La funzione degli Exit Polls

Allora, per via dei fusi orari, a New York le urne chiudono indicativamente un’ora prima che a Chicago, due ore prima che a Denver, tre ore prima che a Los Angeles, quattro ore prima che ad Anchorage, sei ore prima che a Honolulu. Sappiamo che l’Exit Poll è sostanzialmente un sondaggio elettorale effettuato all’uscita dei seggi con l’intento di conoscere colà l’andamento del voto, con l’idea, accorpando i risultati di diverse e in differenti punti effettuate rilevazioni, di prevedere il più correttamente possibile l’esito finale nel Paese.
Orbene, come e in qual modo tale strumento possa essere (e sia) usato per influire sul voto è benissimo illustrato da quanto, sfruttando le differenze di fuso orario sopra ricordate, accaduto nel 2004.

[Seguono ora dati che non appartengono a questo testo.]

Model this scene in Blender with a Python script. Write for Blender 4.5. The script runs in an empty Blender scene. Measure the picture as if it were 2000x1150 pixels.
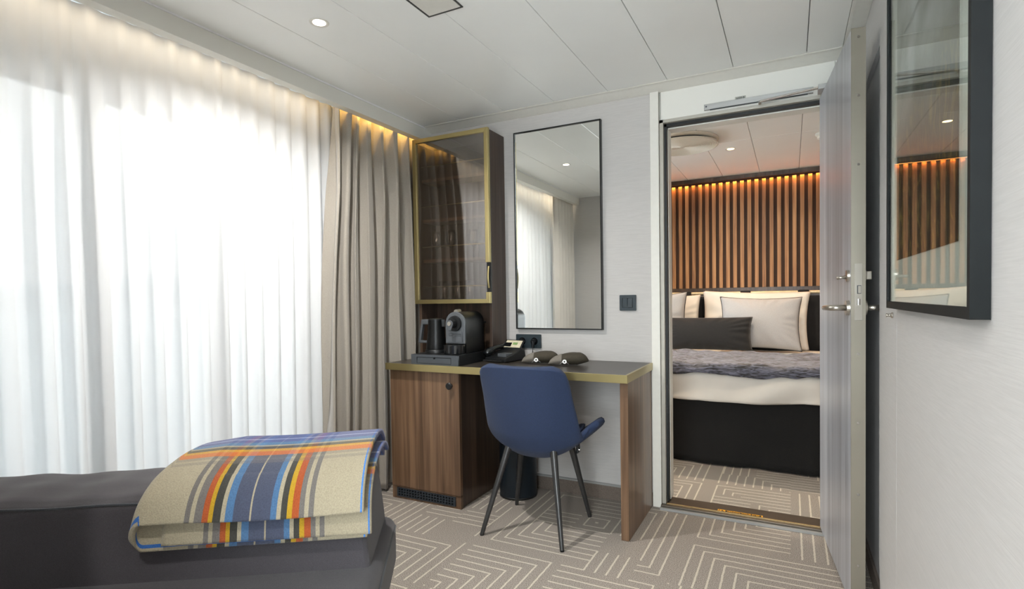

Chiusi difatti da pochi minuti i seggi della Grande Mela e della costa atlantica, un famoso e autorevole public opinion pollster ha pubblicato una serie di Exit Polls tutti assolutamente favorevoli al candidato democratico John Kerry assicurando che il vantaggio acquisito dallo stesso fosse inattaccabile e la corsa alla Casa Bianca praticamente conclusa.
L’intento era naturalmente quello di fare in modo che gli elettori repubblicani abitanti negli Stati nei quali i seggi erano e sarebbero restati aperti per una o più ore che ancora non avevano votato rinunciassero a farlo considerando persa la partita e quindi inutile accedere alle urne.
E visto che in non poche circoscrizioni (va ricordato che con le cosiddette Presidenziali si svolgono anche le elezioni Congressuali) il successo del democratico o del repubblicano non solo a livello White House si sarebbe giocato su pochi voti…
Ricordo – ero ospite di un TG RAI al momento nel quale la notizia provocò grande sconcerto – che intervenni al riguardo dando le spiegazioni suddette e precisando che occorre obbligatoriamente conoscere le appartenenze politiche dei sondaggisti e che quel simpatico signore era notoriamente un democratico!